Despite the TRUMP exchange inflow spike, the Chaikin Money Flow (CMF) told the clearest story. The indicator fell to -0.26 in early March before recovering to near zero by March 13 — just as the rally unfolded.
That recovery proved short-lived. The CMF has since dropped back to -0.14, its second-lowest reading since February 19. The indicator has not sustained a positive reading since a brief spike to +0.04 on February 25.
A CMF reading of -0.14 indicates significant capital outflow. For selling pressure to ease, the indicator would need to recover above zero and hold — something it has failed to do for nearly a month.
TRUMP price shows a drop of 20.61% from the March 13 peak at roughly $4.04, which has already played out and brought the price to the current $3.21 level. A second annotated measured move projects a further -15.76% decline, targeting approximately $2.71, the all-time low.
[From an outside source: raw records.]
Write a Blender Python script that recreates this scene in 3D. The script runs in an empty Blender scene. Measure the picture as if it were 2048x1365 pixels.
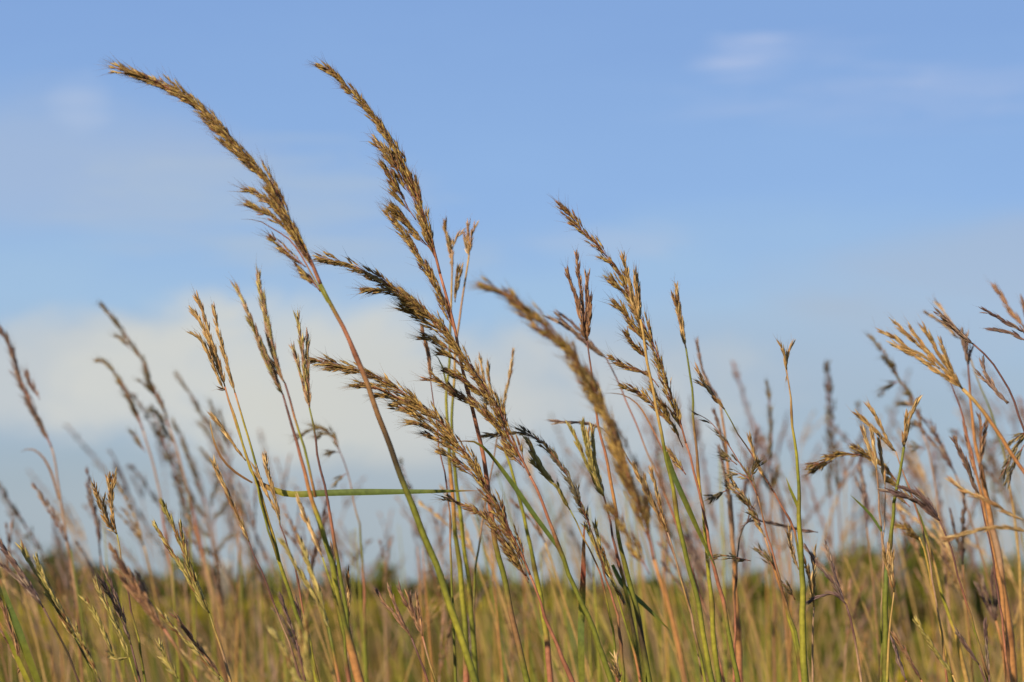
import bpy, math, random
import numpy as np
from mathutils import Vector

# ------------------------------------------------------------------ camera, sky, sun, exposure
C = bpy.context.scene
col = C.collection
random.seed(7)
rng = np.random.default_rng(11)
W, H, F = 2048, 1365, 4532.0            # the photograph's pixels, focal length in pixels
HORIZON = 1182.0
EYE = 1.40
PITCH = math.atan((HORIZON - H / 2) / F)
FWD = np.array((0, math.cos(PITCH), math.sin(PITCH)))
UP = np.array((0, -math.sin(PITCH), math.cos(PITCH)))
RIGHT = np.array((1.0, 0, 0))
EYEP = np.array((0, 0, EYE))
FOCUS = 1.92

cd = bpy.data.cameras.new('camera')
cam = bpy.data.objects.new('camera', cd)
col.objects.link(cam)
cam.location = (0, 0, EYE)
cam.rotation_euler = (math.pi / 2 + PITCH, 0, 0)
cd.sensor_width = 23.5
cd.lens = 23.5 * F / W
cd.clip_start = 0.05
cd.clip_end = 6000
cd.dof.use_dof = True
cd.dof.focus_distance = FOCUS
cd.dof.aperture_fstop = 4.6
cd.dof.aperture_blades = 9
C.camera = cam
C.render.resolution_x, C.render.resolution_y = 1024, 682
C.cycles.max_bounces = 6
C.cycles.use_denoising = True
C.view_settings.view_transform = 'Standard'
C.view_settings.look = 'None'
C.view_settings.gamma = 1
C.view_settings.exposure = 0.3

SUN_EL, SUN_ROT = math.radians(25), math.radians(214)
sd = bpy.data.lights.new('sun', 'SUN')
sd.energy = 4.8
sd.angle = math.radians(0.55)
sd.color = (1.0, 0.86, 0.66)
sun = bpy.data.objects.new('sun', sd)
col.objects.link(sun)
sv = Vector((math.cos(SUN_EL) * math.sin(SUN_ROT), math.cos(SUN_EL) * math.cos(SUN_ROT), math.sin(SUN_EL)))
sun.rotation_euler = sv.to_track_quat('Z', 'Y').to_euler()
sun.location = sv * 40


def px_dir(px, py):
    v = FWD + RIGHT * ((px - W / 2) / F) + UP * ((H / 2 - py) / F)
    return v / np.linalg.norm(v)


def az_el(px, py):
    v = px_dir(px, py)
    return math.degrees(math.atan2(v[0], v[1])), math.degrees(math.asin(v[2]))


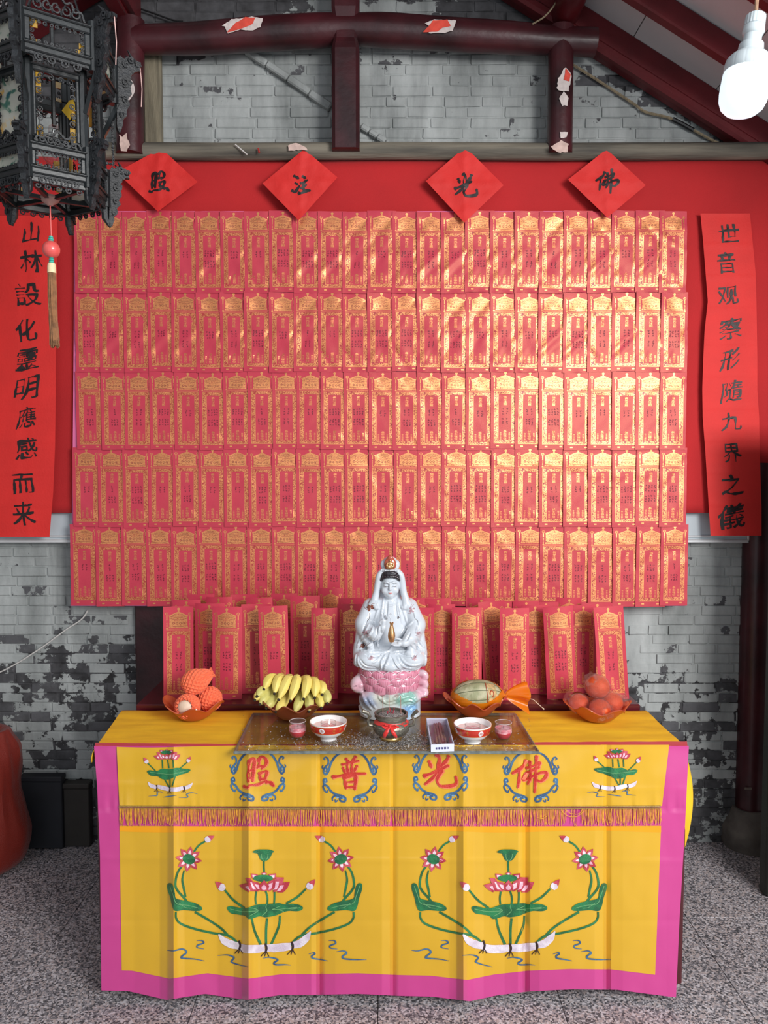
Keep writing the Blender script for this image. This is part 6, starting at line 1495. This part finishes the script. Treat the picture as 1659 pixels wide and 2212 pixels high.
mb = MB(); mb.lathe([(.0498, .078), (.042, .085), (.03, .089), (.015, .091), (0, .090)], 40, wob=lambda a, r, z, j: (r, z + .003 * nz(a * 3, r * 120))); mb.build('ash_fill', M_ASH, CEN)
for s in (-1, 1):
    mb = MB(); mb.tube([(s * .055, -.004, .046), (s * .074, -.006, .050), (s * .078, -.007, .066), (s * .070, -.008, .080), (s * .078, -.010, .092), (s * (.096 if s < 0 else .088), -.014, .100)], [.006, .0055, .0052, .0052, .0058, .0066], 8); mb.build('handle', M_BRONZE, CEN)
def onc(a, z, d): r = CR(z) + d; return Vector((r * math.cos(a), r * math.sin(a), z))
for a0 in (-PI / 2 + .62, -PI / 2 + 1.15, -PI / 2 - .62, -PI / 2 - 1.15):
    mb = MB()
    for P in ([(-.010, .044), (.010, .046)], [(0, .054), (0, .034)], [(-.008, .038), (-.003, .034)], [(.008, .038), (.003, .034)], [(-.007, .051), (.007, .052)]):
        mb.ribbon([(a0 + x / .06, z) for x, z in spline(P, 4)], .0022, lambda x, y: onc(x, y, .0012))
    mb.build('silver_relief', M_SILV, CEN)
mb = MB(); mb.lathe([(CR(z) + .0016, z) for z in np.linspace(.0575, .0685, 5)], 48, wob=lambda a, r, z, j: (r + .0008 * math.sin(9 * a + j), z + .0025 * math.sin(2 * a))); RB = mb.build('ribbon', M_RIBN, CEN)
def rtail(x0, dx, L_, w, lift):
    def fn(s, t_):
        a = -PI / 2 + (x0 + dx * t_ + (s - .5) * w * (1 - .5 * abs(t_ - .4))) / .062; z = .062 - L_ * t_ - .006 * abs(s - .5) * (t_ > .9)
        return onc(a, max(z, .016), .004 + lift * math.sin(t_ * PI) + .0025 * math.sin(s * PI))
    return fn
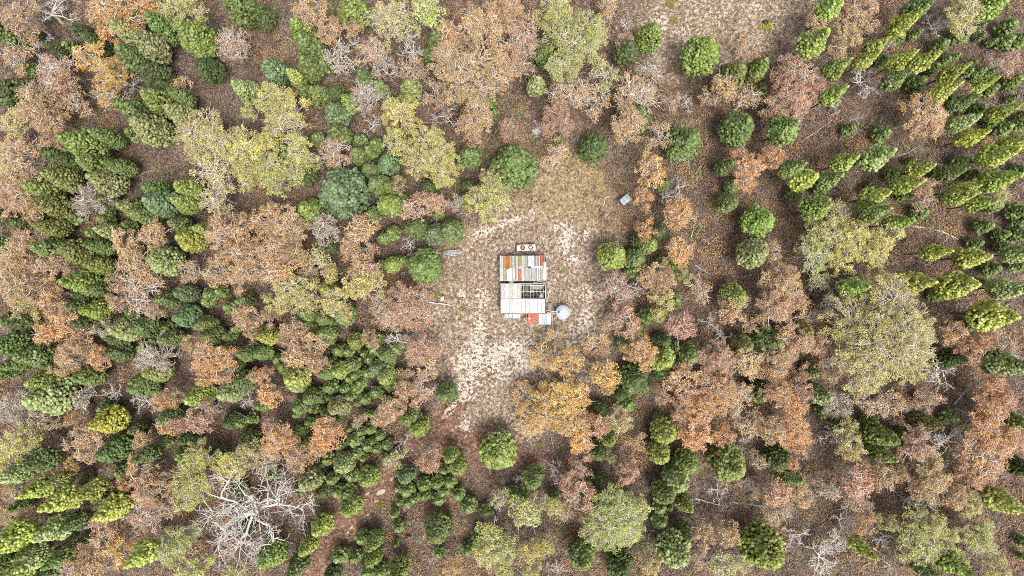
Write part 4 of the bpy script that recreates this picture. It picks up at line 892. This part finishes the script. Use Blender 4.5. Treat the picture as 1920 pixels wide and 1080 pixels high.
# --- metal trough, red board, log, box
cx, cy, _ = W(848, 474.5); tg = thing("metal_trough", (cx, cy, 0), math.radians(5.5), "long narrow white metal trough lying left of the clearing", "trough")
mb = MB(); mb.box((0, 0, .22), (2.75, .85, .05)); mb.build("base", I_L, tg)
for yy in (-.45, .45):
    mb = MB(); mb.box((0, yy, .36), (2.9, .09, .38)); mb.build("side", I_B, tg)
for xx in (-1.44, 1.44):
    mb = MB(); mb.box((xx, 0, .36), (.09, .80, .36)); mb.build("end", I_B, tg)
mb = MB(); mb.tube([(-1.2, .05, .45), (1.1, .18, .5)], .06, 5); mb.tube([(-1.0, -.18, .45), (1.2, -.1, .5)], .05, 5); mb.build("brace", I_W, tg)
mb = MB(); mb.box((1.68, .02, .3), (.38, .55, .3)); mb.build("float_box", I_G, tg)
mb = MB(); mb.box((0, 0, .12), (1.55, .22, .08)); mb.box((.1, .12, .2), (1.3, .06, .06), .05); o = mb.build("red_board", plain("rusty_red_board", (.50, .19, .11), .8, .35, 4)); o.location = W(818, 475); o.rotation_euler = (0, 0, .02); tag(o, "rusty red board lying left end of the metal trough", "board")
mb = MB(); mb.box((0, 0, .12), (2.2, .16, .1)); mb.box((.3, .18, .1), (1.4, .07, .07), .06); o = mb.build("grey_plank", WOOD); o.location = W(812, 470.5); o.rotation_euler = (0, 0, .08); tag(o, "grey plank lying above the rusty red board", "plank")
mb = MB(); mb.box((0, 0, .28), (.52, .62, .5), .05); mb.box((0, 0, .55), (.60, .70, .05), .05); mb.box((.0, .05, .60), (.18, .2, .06)); o = mb.build("white_box", WP); o.location = W(829.8, 559.5); tag(o, "small white metal box beside the pale log", "box")
mb = MB(); mb.tube([(0, .6, .15), (.05, -1.0, .25)], .05, 5); o = mb.build("metal_rod", I_L); o.location = W(823, 561); tag(o, "pale metal rod left of the small white box", "rod")
mb = MB(); mb.tube([(-.1, .8, .15), (.15, -.9, .3)], .045, 5); o = mb.build("metal_rod", plain("rusty_steel", (.32, .12, .08), .8)); o.location = W(835.5, 553); tag(o, "rusty red rod right of the small white box", "rod")
# scrap by the cypress left of the clearing
sc_ = thing("rusty_scrap", W(755, 528), .2, "dark rusty metal frame left of the big round cypress", "scrap frame")
mb = MB(); mb.box((-.6, 1.2, .3), (.7, .6, .06)); mb.box((-.6, 1.2, .15), (.6, .5, .25)); mb.build("seat_panel", plain("rust", (.22, .10, .07), .9, .4, 4), sc_)
mb = MB()
for a, b_ in (((-.1, .8, .3), (.4, -.9, .2)), ((.5, .8, .3), (.9, -.8, .2)), ((-.1, .8, .3), (.5, .8, .3)), ((.15, 0, .3), (.7, 0, .25)), ((.4, -.9, .2), (.9, -.8, .2))): mb.tube([a, b_], .05, 5)
mb.build("frame", plain("grey_rust", (.25, .21, .19), .8, .4, 4), sc_)
mb = MB(); mb.lathe([(.3, 0), (.3, .5), (.24, .52), (.24, .15), (.01, .15)], 14); o = mb.build("old_bucket", I_L); o.location = W(756.5, 513); tag(o, "pale round bucket above the rusty metal frame", "bucket")
# crumpled white scrap heap
sp_ = thing("scrap_heap", W(1006, 243), 0, "heap of crumpled white sheet scrap in the open above the clearing", "scrap heap"); rq = np.random.default_rng(4)
for (ax_, ay_, s_) in ((-.2, -.5, .55), (.35, -.1, .45), (-.4, .3, .3), (.1, .8, .28), (-.35, 1.3, .33), (.6, .5, .25), (.2, -1.0, .35)):
    g = 6; u = np.linspace(-1, 1, g); U, V_ = np.meshgrid(u, u); Z = rq.normal(0, .25, U.shape) * s_ + .3 * s_
    v = np.stack([U * s_ + ax_ + rq.normal(0, .06, U.shape), V_ * s_ + ay_ + rq.normal(0, .06, U.shape), np.abs(Z) + .1], -1).reshape(-1, 3); id_ = np.arange(g * g).reshape(g, g)
    q = np.stack([id_[:-1, :-1], id_[:-1, 1:], id_[1:, 1:], id_[1:, :-1]], -1).reshape(-1, 4); v2 = v - (0, 0, .02)
    mb = MB(); mb.add(np.concatenate([v, v2]), np.concatenate([q, q[:, ::-1] + g * g])); mb.build("crumpled_sheet", I_OLD if s_ > .4 else I_L, sp_)
# burnt stump and the yellow bush below it
st = thing("tree_stump", W(1435, 43), 0, "dark hollow stump ringed by yellow weeds in the upper clearing", "stump")
mb = MB(); mb.lathe([(.62, -.1), (.5, .15), (.42, .5), (.34, .52), (.28, .3), (.02, .2)], 13); mb.build("stump_wood", M_CHAR, st)
def bush(name, px, py, r_, h, col, label, n=500, cat="bush", flat=.6):
    rr = np.random.default_rng(int(px + py)); mb = MB(); u = rr.normal(0, 1, (n, 3)); u /= np.linalg.norm(u, axis=1)[:, None]; u[:, 2] = abs(u[:, 2])
    c_ = u * (rr.random((n, 1)) ** .5) * np.array([r_, r_ * flat, h]); c_[:, 2] += .05
    d = u + rr.normal(0, .5, (n, 3)); d /= np.linalg.norm(d, axis=1)[:, None]; s_ = np.cross(d, rr.normal(0, 1, (n, 3))); s_ /= np.linalg.norm(s_, axis=1)[:, None]
    v = np.stack([c_ - d * .1, c_ - s_ * .05, c_ + d * .12, c_ + s_ * .05], 1).reshape(-1, 3); mb.add(v, np.arange(len(v)).reshape(-1, 4), None, np.repeat(rr.random(n), 4))
    for k in range(6):
        e = c_[rr.integers(0, n)]; mb.tube([(0, 0, -.05), e * .9], [.02, .008], 3, .2, caps=False)
    o = mb.build(name, M_LEAF); o.location = W(px, py); o.color = (*col, 1); return tag(o, label, cat, "low bushes in the open ground")
bush("yellow_bush", 1437, 49, 1.25, .4, (.50, .52, .03), "bright yellow weeds curving under the hollow stump", 700, flat=.5)
for px, py, r_, lb in ((1057, 508, .55, "tiny yellow green weed clump right of the striped roof"), (1265, 38, .9, "yellow green weed clump left side of the upper clearing"), (1258, 8, 1.0, "yellow green weeds at the top edge of the upper clearing"),
                       (1303, 50, .35, "very small yellow weed upper left of a bright green cypress"), (1010, 622, .6, "yellow green weeds just below the red lean-to"), (867, 580, .6, "olive weeds right of the pale log"), (1014, 832, .4, "small yellow weed below the golden gums"),
                       (712, 945, 1.0, "olive weeds on the bank of the dirt track"), (820, 552, .7, "olive weeds just above the pale log")):
    bush("weed_clump", px, py, r_, .3, (.36, .36, .06), lb, int(260 * r_ + 60), flat=.8)

# --- fallen logs and branches (full photograph pixels)
def log(pts, r_, label, mat=None, forks=(), group="fallen logs and branches"):
    mb = MB(); rr = np.random.default_rng(int(pts[0][0] * 3 + pts[0][1])); P_ = np.array([W(a, b_, .0) for a, b_ in pts]); o_ = P_[0].copy()
    def dense(p, r0_, r1_):
        q = [];
        for a, b_ in zip(p[:-1], p[1:]):
            for t in np.linspace(0, 1, 5)[:-1]: q.append(a + (b_ - a) * t)
        q.append(p[-1]); q = np.array(q); q[:, :2] += rr.normal(0, .05, (len(q), 2)); q[:, 2] = r0_ * .5 + .05 + rr.random(len(q)) * .08
        mb.tube(q - o_, np.linspace(r0_, r1_, len(q)), 6, .5); return q
    dense(P_, r_, r_ * .45)
    for fk in forks: dense(np.array([W(a, b_, .0) for a, b_ in fk]), r_ * .5, r_ * .2)
    o = mb.build("fallen_log", mat or M_LOG, None, True); o.location = o_; return tag(o, label, "log", group)
log([(805, 567), (823, 569), (849, 573)], .17, "short pale log lying in the left of the clearing", M_DEAD)
log([(1696, 422), (1740, 428), (1775, 438), (1795, 450)], .16, "long forked fallen trunk between lime cypresses, right side", M_DEAD, [[(1780, 440), (1768, 456), (1757, 459)], [(1765, 434), (1778, 428)], [(1786, 446), (1790, 457)]])
log([(1500, 267), (1525, 250), (1551, 233)], .11, "straight fallen pole on bare ground, upper right", M_LOG, [[(1510, 261), (1522, 262)]])
log([(1680, 294), (1703, 286), (1722, 275)], .12, "pale fallen trunk among upper right cypresses", M_DEAD)
log([(1302, 934), (1325, 940), (1352, 948)], .17, "thick grey fallen trunk left piece, lower right", M_LOG, [[(1312, 937), (1302, 944)]])
log([(1371, 942), (1395, 944), (1437, 950)], .17, "thick grey fallen trunk right piece, lower right", M_LOG, [[(1395, 944), (1412, 962)], [(1420, 946), (1430, 958)]])
log([(1130, 386), (1135, 372), (1150, 365)], .12, "curved white fallen branch left of the outhouse", M_DEAD)
log([(1295, 446), (1300, 430), (1304, 412)], .08, "thin white branch above an orange gum, right of clearing", M_DEAD)
log([(1303, 497), (1318, 507), (1333, 515), (1352, 520)], .08, "thin fallen branch in open ground right of the orange gum", M_LOG, [[(1318, 507), (1330, 505)]])
log([(1317, 447), (1330, 457), (1342, 466)], .06, "short thin grey stick in open ground, right of clearing", M_LOG)
log([(252, 337), (268, 325), (286, 319)], .11, "curved fallen branch in the upper left gap", M_LOG)
log([(133, 302), (148, 309), (160, 313)], .10, "pale fallen branch at left among bright cypresses", M_DEAD)
log([(790, 231), (820, 230), (852, 228)], .10, "pale straight log under the big tan gum", M_LOG, [[(830, 230), (845, 218)]])
log([(933, 258), (950, 257)], .12, "short pale log left of the scrap heap", M_DEAD)
log([(1521, 900), (1545, 903), (1573, 906)], .09, "dark charred pole lying in open ground, lower right", M_CHAR)
log([(1668, 1030), (1670, 1068)], .08, "upright looking thin pole near the bottom right", M_LOG)
log([(1320, 300), (1296, 340), (1303, 344)], .07, "thin bent branch lying below a green cypress", M_LOG)
log([(1290, 300), (1293, 325), (1303, 343)], .09, "curved thin pole under the green cypress", M_LOG)
log([(640, 70), (600, 82)], .07, "thin dark stick in an open patch at the upper left", M_CHAR)
log([(514, 83), (546, 67)], .07, "dark pole lying in open ground near the top", M_CHAR)
log([(1096, 863), (1112, 866)], .11, "short white log between pink and green crowns", M_DEAD)
log([(168, 870), (176, 885), (178, 900)], .11, "curved grey branch standing over open litter, lower left", M_LOG)
log([(1788, 758), (1800, 742), (1812, 730)], .13, "pale forked trunk lying near the right edge", M_DEAD, [[(1800, 742), (1795, 722)]])
log([(1540, 725), (1575, 752), (1600, 760)], .08, "thin branch on open litter below the pale gum", M_LOG)
log([(120, 30), (136, 22)], .2, "dark burnt log at the top left corner", M_CHAR)
log([(196, 745), (215, 746), (231, 744)], .14, "charred trunk under white branches at lower left", M_CHAR)
log([(1660, 1015), (1690, 1005), (1700, 1010)], .13, "dark hollow trunk piece lower right", M_CHAR)
log([(1905, 750), (1920, 752)], .2, "charred log end at the right edge", M_CHAR)
log([(485, 20), (515, 45)], .1, "slanting grey pole at the top", M_LOG)
# pale slabs of rock along the dirt track
RK = plain("pale_rock", (.40, .32, .26), .9, .2, 2, stain=(.6, (.35, .26, .2)), bump=.6)
for px, py, r_, an, lb in ((688, 926, .55, .6, "by the track's left edge"), (714, 922, .95, .5, "in the middle of the track"), (705, 940, .5, .3, "below the largest slab"), (659, 988, .5, 1.0, "lowest left on the track"), (735, 898, .6, .9, "at the track's upper bend"),
                       (742, 893, .35, 1.0, "beside the bend slab"), (652, 998, .4, 1.1, "last one down the track"), (838, 768, .6, .8, "where the track leaves the clearing"), (868, 738, .9, .7, "at the clearing's lower left"), (873, 800, .8, .4, "right of the track mouth"),
                       (850, 752, .5, .9, "between clearing and track"), (690, 965, .4, .4, "on the track below the bend")):
    rr = np.random.default_rng(int(px)); v = IV1 * rr.uniform(.75, 1.15, (len(IV1), 1)) * np.array([r_, r_ * .55, .16]); mb = MB(); mb.add(v, None, IF1)
    o = mb.build("flat_stone", RK); o.location = W(px, py, -.02); o.rotation_euler = (0, 0, an); tag(o, "pale flat rock slab " + lb, "rock", "rock slabs along the dirt track")

tag(bush("black_scrap", 765, 1003, .6, .5, (.035, .03, .028), "small black scrap clump right of the dirt track near the bottom", 260, flat=.8), group="low bushes in the open ground")  # black scrap, built from the bush leaf faces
Price is trading below the Fibonacci 1.0 extension at $3.309, which now acts as resistance. The 1.236 extension at $2.941 is the next meaningful level before the all-time low at $2.705.
A daily close below $3.00 would remove the last psychological floor before the all-time low territory. The Mar-a-Lago gala hosted for token holders in March provided a brief catalyst for the rally, but that event-driven demand has fully faded.
To invalidate the bearish setup, TRUMP buyers would need to reclaim $3.642 — the 0.786 Fibonacci level — on a daily closing basis. Without a new catalyst of similar or greater magnitude, the all-time low at $2.705 is the most structurally significant target remaining.